So, one day I was checking out ye olde recorde shoppe down the boulevard of my little municipality and I happened upon this very dusty 10-inch vinyl that looked pretty promising. Doesn’t that cover look metal? I thought so. Without much thought besides the promise of some new heaviness in my future, I picked it up, slapped down my five quid and walked out onto the streets feeling quite braced with my purchase. I moseyed on back to the flat and collapsed into the armchair to inspect my acquisition. I felt a twinge of regret as I regarded the back of the album.
Staring back at me were the five weirdest looking birds I’d ever seen. The leader of the band looked like a weedy young man in tweeds with a banjo-looking thing that he pulled out of a cracker-jack box. A bespectacled fishy goof was on his left with some sort of a lizard (turns out to be a newt – more later) on his shoulder and a pleasant chap holding an early edition electric guitar on his right. A menacing giant lurked over the trio with a mustache that would make all mustachioed-dictators tremble with fear next to what seems to be a wide middle-aged lady in the background. All in sepia tones too.
At this point my stomach sank as I felt I made a helluva bloomer expecting metal from this thing. So, I checked the copyright. MCMXXXV. That’s several decades before MCMLXX for sure, so there is no way that this can be metal. So, I took to the interwebs and found nothing on The Old Flesh And Blood and much less this particular EP. I stared at the cover again. I flipped to the back to stare at the weird Mötley Crüe, I contemplated walking back to the shoppe and returning this “Excrescence” (apropos, don’t you know), but something compelled me to put the ghastly record onto the turntable and give it a spin. Don’t judge a book by its cover what, what?
I was not prepared for the next 10 minutes. The light strumming of the banjolele with some tuneless singing started the EP but then I got walloped big time with a power chord. Where did that come from? Then a drum fill that would make Lars Ulrich pee his pants. I picked up the album to look at this oddity yet again. Could my instincts be right after all? In short, yes.
The drums came into a solid groove with loud power chords (apparently the guitarist just discovered this technique) when I was floored by a roar that I’ve not heard from man or beast except on the dankest and goriest death metal records. That is when the double pedal got going creating a perfect cacophony of noise. They were decades before their time as none of these musicians did another recording according to the only accounts of their existence by historian P.G. Wodehouse.
“Bunging In” was a great introduction which then led into a little bit of a emo gothic song “I’m In The Soup” which uses the old turn of phrase that meant he was in a tough situash. The banjolele features more prominently with rumbling bass arpeggios supporting some rather screechy guitars. Not my favorite on the EP, but the next one floored me.

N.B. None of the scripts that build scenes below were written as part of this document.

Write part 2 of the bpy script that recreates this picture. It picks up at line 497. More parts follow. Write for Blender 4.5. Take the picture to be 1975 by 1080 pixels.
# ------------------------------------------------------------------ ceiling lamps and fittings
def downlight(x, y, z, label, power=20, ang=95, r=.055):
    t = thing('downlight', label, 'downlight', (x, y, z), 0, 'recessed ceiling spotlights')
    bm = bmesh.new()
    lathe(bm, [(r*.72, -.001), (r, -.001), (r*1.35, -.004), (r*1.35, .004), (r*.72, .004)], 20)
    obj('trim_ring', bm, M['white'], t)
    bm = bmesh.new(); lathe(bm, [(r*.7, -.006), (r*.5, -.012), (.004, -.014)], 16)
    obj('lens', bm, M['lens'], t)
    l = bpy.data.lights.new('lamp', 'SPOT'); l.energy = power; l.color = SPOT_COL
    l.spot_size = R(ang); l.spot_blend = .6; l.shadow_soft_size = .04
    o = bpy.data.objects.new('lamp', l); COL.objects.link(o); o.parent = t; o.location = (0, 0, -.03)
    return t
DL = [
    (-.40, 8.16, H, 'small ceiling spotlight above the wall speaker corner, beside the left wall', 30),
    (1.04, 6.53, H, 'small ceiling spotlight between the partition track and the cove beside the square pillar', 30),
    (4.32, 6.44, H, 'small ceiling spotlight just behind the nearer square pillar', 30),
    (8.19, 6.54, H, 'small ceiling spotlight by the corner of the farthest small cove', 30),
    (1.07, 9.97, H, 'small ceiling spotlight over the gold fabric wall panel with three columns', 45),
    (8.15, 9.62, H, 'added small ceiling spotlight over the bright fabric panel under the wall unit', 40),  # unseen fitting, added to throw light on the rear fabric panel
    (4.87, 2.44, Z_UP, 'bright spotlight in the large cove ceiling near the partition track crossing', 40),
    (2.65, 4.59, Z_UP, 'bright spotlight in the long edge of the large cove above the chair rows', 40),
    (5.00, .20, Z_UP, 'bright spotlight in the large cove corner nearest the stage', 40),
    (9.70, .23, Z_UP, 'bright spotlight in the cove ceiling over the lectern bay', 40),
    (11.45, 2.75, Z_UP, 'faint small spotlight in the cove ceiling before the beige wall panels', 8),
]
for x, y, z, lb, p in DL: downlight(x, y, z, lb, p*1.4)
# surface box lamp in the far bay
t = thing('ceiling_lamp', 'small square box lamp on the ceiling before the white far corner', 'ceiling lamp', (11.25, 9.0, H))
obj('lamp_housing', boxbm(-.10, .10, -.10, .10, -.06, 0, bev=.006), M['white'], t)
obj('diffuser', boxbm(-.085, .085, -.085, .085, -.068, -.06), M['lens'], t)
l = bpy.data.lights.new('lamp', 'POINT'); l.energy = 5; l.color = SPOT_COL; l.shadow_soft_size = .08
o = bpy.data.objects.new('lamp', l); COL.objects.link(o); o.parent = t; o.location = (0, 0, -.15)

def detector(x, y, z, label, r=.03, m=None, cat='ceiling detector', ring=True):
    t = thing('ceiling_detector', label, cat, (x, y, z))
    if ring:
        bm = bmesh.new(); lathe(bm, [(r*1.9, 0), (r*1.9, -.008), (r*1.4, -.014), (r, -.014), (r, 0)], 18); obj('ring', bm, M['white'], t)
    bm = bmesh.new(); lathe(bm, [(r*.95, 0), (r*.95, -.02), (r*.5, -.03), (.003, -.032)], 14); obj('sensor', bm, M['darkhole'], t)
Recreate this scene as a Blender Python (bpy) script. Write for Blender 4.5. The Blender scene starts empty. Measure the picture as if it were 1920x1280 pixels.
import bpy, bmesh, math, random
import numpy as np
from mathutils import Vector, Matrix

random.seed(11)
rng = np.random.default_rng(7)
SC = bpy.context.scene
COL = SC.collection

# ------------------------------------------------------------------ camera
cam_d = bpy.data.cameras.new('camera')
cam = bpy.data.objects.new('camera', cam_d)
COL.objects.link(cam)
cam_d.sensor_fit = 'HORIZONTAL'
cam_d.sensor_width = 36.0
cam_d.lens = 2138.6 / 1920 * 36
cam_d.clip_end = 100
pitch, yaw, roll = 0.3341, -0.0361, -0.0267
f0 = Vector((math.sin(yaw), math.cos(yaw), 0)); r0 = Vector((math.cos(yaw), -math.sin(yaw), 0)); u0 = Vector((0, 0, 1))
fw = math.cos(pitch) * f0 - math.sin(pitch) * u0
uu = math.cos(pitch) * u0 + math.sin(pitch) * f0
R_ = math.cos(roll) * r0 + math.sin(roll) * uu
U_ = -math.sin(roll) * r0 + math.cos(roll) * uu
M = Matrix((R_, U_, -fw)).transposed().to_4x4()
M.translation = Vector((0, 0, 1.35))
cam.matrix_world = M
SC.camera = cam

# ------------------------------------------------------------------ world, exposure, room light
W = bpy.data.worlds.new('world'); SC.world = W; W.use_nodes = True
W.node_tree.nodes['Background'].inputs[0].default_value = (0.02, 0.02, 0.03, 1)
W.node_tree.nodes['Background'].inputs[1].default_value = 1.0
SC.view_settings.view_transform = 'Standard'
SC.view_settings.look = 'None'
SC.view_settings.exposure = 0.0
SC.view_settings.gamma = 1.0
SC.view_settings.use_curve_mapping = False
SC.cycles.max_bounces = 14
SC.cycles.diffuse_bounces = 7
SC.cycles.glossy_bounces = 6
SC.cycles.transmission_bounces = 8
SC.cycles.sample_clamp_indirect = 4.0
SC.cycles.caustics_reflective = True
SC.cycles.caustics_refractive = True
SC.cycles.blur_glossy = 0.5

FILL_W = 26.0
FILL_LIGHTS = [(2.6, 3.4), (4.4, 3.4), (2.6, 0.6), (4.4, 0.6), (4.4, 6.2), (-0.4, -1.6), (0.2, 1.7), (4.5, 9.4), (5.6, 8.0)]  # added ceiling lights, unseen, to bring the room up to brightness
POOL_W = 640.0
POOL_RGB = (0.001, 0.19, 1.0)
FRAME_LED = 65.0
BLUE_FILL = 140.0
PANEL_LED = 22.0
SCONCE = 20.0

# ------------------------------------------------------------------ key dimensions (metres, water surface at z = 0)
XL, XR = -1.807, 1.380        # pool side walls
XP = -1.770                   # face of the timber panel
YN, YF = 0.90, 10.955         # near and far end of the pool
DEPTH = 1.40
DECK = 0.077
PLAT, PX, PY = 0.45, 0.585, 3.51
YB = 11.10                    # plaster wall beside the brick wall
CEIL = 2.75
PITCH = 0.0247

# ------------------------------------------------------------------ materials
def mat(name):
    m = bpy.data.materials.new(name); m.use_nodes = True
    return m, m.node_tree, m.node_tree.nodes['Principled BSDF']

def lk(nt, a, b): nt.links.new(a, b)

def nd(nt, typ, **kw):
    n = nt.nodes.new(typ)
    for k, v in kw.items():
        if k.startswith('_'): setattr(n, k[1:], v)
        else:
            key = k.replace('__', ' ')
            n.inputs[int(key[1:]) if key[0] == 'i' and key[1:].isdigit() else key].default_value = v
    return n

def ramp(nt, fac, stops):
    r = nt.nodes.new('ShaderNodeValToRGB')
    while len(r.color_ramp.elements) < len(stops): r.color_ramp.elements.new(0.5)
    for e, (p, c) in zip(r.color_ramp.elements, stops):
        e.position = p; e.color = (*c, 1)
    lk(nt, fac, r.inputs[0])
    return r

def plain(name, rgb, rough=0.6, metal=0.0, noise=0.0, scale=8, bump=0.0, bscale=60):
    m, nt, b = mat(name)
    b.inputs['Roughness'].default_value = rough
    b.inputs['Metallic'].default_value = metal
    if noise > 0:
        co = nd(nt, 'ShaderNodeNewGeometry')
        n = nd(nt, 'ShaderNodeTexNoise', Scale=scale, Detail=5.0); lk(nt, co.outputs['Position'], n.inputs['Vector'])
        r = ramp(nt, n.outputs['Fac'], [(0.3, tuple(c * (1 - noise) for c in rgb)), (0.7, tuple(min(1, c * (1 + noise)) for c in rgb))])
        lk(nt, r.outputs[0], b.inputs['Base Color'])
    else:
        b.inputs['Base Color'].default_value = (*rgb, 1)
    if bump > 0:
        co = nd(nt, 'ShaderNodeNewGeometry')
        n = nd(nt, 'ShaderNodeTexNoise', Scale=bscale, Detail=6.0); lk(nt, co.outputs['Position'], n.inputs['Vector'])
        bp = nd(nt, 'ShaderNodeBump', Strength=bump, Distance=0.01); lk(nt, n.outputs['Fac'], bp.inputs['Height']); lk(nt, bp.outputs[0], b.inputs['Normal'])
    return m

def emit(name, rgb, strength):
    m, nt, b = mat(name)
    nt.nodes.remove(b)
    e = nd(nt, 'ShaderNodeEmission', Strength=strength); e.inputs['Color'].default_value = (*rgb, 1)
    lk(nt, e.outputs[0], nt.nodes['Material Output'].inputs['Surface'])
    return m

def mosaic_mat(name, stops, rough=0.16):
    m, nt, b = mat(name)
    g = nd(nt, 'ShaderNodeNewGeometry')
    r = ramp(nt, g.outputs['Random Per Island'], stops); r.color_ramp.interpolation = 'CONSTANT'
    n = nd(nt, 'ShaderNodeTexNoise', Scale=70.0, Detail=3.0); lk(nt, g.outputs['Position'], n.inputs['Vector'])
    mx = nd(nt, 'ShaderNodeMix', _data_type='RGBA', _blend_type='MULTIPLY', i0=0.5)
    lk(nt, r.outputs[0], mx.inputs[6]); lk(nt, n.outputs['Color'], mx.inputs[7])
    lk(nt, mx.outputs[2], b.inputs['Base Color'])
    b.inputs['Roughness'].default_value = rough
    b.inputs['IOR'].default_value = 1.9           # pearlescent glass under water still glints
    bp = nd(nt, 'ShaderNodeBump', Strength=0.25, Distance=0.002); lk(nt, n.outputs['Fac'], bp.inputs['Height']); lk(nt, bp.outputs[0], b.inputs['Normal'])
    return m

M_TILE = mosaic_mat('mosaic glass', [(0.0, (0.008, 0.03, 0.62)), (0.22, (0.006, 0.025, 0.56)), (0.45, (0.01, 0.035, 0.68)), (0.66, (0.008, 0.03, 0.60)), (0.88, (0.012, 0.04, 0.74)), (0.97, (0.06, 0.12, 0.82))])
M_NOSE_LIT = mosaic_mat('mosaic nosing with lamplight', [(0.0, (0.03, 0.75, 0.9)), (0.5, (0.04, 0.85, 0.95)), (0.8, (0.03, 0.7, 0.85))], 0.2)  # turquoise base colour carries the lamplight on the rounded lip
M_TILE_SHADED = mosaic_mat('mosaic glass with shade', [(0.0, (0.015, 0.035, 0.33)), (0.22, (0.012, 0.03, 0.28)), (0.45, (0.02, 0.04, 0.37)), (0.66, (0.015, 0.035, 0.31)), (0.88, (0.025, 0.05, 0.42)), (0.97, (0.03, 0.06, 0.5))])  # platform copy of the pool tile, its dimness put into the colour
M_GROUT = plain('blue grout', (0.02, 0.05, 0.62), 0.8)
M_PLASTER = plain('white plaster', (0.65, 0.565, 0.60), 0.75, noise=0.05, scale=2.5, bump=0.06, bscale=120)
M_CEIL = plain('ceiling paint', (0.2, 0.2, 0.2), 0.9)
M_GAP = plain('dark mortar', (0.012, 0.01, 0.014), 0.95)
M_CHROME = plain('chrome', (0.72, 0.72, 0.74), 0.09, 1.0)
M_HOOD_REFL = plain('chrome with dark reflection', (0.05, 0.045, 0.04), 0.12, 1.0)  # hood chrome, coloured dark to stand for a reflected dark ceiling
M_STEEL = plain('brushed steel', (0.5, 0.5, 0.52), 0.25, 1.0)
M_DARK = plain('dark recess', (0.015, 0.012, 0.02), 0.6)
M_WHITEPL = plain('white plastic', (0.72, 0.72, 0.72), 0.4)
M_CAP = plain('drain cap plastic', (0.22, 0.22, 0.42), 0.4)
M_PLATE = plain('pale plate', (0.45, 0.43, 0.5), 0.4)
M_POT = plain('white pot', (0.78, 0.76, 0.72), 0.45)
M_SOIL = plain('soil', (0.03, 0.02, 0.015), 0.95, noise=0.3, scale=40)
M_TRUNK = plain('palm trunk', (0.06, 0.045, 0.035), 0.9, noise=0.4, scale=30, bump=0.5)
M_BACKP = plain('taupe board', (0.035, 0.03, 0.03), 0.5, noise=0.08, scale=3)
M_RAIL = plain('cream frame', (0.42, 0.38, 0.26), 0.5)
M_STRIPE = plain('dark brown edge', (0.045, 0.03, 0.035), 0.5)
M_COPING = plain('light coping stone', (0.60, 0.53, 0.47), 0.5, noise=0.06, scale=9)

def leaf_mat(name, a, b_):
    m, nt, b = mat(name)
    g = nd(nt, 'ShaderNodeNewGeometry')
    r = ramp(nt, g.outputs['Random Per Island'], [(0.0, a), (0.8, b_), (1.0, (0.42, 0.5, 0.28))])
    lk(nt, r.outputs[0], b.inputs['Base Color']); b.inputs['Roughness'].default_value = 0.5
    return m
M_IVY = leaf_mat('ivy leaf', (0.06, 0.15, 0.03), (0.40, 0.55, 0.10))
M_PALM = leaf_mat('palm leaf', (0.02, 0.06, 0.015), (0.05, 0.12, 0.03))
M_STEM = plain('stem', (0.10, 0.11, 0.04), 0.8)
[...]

Back when chop and stop referred to a butcher shop, these blighters recorded the first ever metalcore song as a cover of the then popular tune “Sonny Boy.” The original is a sappy song, but they reimagined this tune with Bertie’s clean vocals, Dahlia’s roaring backing vocals, and a rhythm section with 15 molar solution of syncopated rhythms injected right into their veins. Dash it, I wish you’d be able to hear it! The production was lagging, which some may think poor form, but it gave it a little bit of that Nordic black metal feel. Why have the metal historians not picked up that this thing exists?
We then continued with the “back then” avant garde offerings with tremolo guitars and machine gun blastbeats. “Newts Down The Drain” took an oddly scientific turn describing the weird mating rituals of newts in the moonlight before they were flushed down the drain. After such a beating, they decided something a little softer would be the ticket. “Very Good, Jeeves” is a polyphonic acapella song in appreciation of the band’s manager and producer, Reginald Jeeves. Apparently he is a very smart man, eats a lot of fish, and shimmers in right when he is needed. Touching, yet very cheesy ending.
After the first spin, I needed something to calm my nerves. I rang for my man Swordfish to bring me a whiskey and soda. I have haphazardly landed on the earliest example of metal in the world and my head was spinning. Was it good? By today’s standards: no it’s not good, but for a good ol’ romp through the olden days of records, it is a pretty good farce. If you find it, get it!
Rating: π2/10
Written by The Gentleman Reviewer
Tracklist
1 – Just Bunging In
2 – I’m In The Soup
3 – Sonny Boy
4 – Newts Down The Drain
5 – Very Good Jeeves
The Old Flesh and Blood was:
Bertram Wooster – banjolele and vocals
Augustus “Gussie” Spink Bottle – theramin and newt sounds
Rodrick Glossop – drums
“Aunt Dahlia” – backing growls
Tuppy Glossop – guitars
Release Date: August 29, 1935
Record Label: Old Comic Records
The above was just a test, I mean a farce. This album does not exist. Do not go to your record shoppe and request this as they will laugh you to scorn. However, for good old fashioned humor, you can’t do much better than catching up on some P.G. Wodehouse.